__Input__
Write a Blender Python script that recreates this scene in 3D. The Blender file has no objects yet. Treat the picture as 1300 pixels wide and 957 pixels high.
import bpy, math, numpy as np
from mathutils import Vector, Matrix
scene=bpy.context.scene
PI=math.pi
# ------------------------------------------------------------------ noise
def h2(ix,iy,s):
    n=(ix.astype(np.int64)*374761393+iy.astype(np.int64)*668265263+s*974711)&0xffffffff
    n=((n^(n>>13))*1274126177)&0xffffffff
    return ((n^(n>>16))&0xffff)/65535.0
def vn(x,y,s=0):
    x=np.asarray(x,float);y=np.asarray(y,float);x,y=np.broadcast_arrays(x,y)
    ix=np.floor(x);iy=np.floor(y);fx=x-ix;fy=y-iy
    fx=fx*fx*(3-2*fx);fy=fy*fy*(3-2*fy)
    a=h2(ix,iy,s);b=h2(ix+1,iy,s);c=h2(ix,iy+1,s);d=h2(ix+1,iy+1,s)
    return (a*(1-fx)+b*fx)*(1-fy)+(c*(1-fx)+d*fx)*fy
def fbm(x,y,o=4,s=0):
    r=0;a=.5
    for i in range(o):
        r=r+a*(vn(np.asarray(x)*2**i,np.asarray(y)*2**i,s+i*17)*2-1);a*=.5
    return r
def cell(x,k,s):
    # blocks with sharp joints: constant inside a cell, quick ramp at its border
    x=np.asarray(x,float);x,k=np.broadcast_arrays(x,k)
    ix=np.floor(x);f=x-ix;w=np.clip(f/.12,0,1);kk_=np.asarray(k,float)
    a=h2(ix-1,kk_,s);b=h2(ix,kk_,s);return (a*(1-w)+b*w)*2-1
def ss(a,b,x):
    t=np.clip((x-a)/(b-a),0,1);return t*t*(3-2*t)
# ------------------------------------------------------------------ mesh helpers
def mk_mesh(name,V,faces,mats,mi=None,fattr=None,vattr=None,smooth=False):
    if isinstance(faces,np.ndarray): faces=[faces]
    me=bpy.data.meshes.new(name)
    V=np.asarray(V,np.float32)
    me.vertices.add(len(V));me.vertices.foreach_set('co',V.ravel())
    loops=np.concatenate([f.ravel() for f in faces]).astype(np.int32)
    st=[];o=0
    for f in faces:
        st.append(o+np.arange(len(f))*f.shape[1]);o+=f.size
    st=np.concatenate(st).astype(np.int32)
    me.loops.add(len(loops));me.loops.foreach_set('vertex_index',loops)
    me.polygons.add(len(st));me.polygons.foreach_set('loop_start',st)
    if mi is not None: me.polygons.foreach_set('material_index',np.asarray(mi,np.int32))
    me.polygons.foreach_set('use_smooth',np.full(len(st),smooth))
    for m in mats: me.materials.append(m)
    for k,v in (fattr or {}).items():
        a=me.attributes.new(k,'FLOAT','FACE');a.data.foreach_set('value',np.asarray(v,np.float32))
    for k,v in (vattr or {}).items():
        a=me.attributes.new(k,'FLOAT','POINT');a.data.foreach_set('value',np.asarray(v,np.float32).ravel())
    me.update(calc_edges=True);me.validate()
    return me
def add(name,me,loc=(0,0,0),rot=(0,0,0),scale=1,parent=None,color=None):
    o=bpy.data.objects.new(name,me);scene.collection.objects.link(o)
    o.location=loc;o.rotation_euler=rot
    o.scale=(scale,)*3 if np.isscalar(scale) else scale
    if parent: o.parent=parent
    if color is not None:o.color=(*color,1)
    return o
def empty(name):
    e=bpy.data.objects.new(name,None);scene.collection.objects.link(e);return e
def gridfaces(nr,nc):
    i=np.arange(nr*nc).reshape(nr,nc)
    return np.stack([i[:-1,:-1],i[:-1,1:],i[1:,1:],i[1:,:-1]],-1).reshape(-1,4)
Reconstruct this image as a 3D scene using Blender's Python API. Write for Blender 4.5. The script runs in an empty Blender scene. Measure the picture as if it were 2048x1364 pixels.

__Exercise description__
Pick each line holding the word "picture" out of the listing.

__Worked answer__
Write a Blender Python script that recreates this scene in 3D. The Blender file has no objects yet. Treat the picture as 1300 pixels wide and 957 pixels high.
Reconstruct this image as a 3D scene using Blender's Python API. Write for Blender 4.5. The script runs in an empty Blender scene. Measure the picture as if it were 2048x1364 pixels.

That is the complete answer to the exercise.